In February 2026 the National Information Technology Development Agency (NITDA) confirmed that Nigeria is targeting 95% digital literacy by 2030 through an expanded Digital Literacy for All (DL4ALL) programme, with an interim milestone of 70% by 2027. The 2026 plan evolves DL4ALL beyond basic digital literacy into “job-relevant and role-based digital skills,” including AI. It complements the 3 Million Technical Talent (3MTT) programme whose second phase is training 270,000 fellows in cohorts of 60,000, 90,000 and 120,000 across data science, cybersecurity and AI. NITDA also partnered with industry bodies to back youth-led AI hackathons and position Nigeria as an African AI delivery hub, identifying healthcare, public service, agriculture, education, financial inclusion and misinformation as priority application areas.

Who it affects: Nigerian adults across all 36 states and the FCT via DL4ALL; 3MTT fellows; civil servants targeted by NITDA’s digital-literacy push; NGOs and private sector partners delivering training.

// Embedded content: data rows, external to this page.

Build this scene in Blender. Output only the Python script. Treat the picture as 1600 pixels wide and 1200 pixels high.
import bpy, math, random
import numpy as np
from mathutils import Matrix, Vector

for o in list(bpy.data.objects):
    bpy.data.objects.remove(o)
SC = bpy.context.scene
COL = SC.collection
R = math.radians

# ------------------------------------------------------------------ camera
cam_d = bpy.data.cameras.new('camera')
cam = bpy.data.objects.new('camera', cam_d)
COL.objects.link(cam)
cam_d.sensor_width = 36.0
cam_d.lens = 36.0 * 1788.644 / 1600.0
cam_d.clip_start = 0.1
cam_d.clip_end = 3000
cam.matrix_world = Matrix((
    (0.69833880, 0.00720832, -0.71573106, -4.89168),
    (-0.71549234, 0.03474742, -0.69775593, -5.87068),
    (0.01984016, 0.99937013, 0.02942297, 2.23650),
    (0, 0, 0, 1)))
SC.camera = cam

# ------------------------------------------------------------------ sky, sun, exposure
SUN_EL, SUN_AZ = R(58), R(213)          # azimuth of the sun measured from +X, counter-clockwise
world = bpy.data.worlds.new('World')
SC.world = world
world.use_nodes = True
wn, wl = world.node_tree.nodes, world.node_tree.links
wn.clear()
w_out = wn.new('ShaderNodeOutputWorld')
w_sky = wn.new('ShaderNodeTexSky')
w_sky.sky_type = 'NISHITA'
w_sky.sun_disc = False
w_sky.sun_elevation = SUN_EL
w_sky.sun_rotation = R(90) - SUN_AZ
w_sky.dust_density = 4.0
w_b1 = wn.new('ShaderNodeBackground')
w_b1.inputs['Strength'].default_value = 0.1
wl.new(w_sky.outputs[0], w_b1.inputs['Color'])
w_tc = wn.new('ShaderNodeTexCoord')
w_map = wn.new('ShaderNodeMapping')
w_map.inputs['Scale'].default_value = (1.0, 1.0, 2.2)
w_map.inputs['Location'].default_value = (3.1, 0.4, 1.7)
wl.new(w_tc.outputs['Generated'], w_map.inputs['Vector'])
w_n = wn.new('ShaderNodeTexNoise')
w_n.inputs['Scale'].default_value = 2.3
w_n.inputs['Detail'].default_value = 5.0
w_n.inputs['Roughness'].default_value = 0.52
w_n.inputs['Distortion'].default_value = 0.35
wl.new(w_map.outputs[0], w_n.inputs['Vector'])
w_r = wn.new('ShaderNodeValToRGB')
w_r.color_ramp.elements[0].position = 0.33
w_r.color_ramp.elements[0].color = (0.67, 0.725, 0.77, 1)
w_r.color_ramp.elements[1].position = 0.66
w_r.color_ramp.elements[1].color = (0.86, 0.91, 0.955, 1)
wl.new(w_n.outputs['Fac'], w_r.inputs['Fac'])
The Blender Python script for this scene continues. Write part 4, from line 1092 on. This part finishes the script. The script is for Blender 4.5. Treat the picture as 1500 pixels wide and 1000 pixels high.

What is notably missing: The 95%-by-2030 figure is a policy target, not a statutory duty. Funding mechanisms are described in strategic terms but no legally binding budget line is attached. Unlike the EU’s Article 4, there is no employer AI training obligation and no sanction for non-compliance. Assessment standards for “digitally literate” remain generic. Rural and off-grid populations continue to face infrastructure constraints not resolved by the training offer.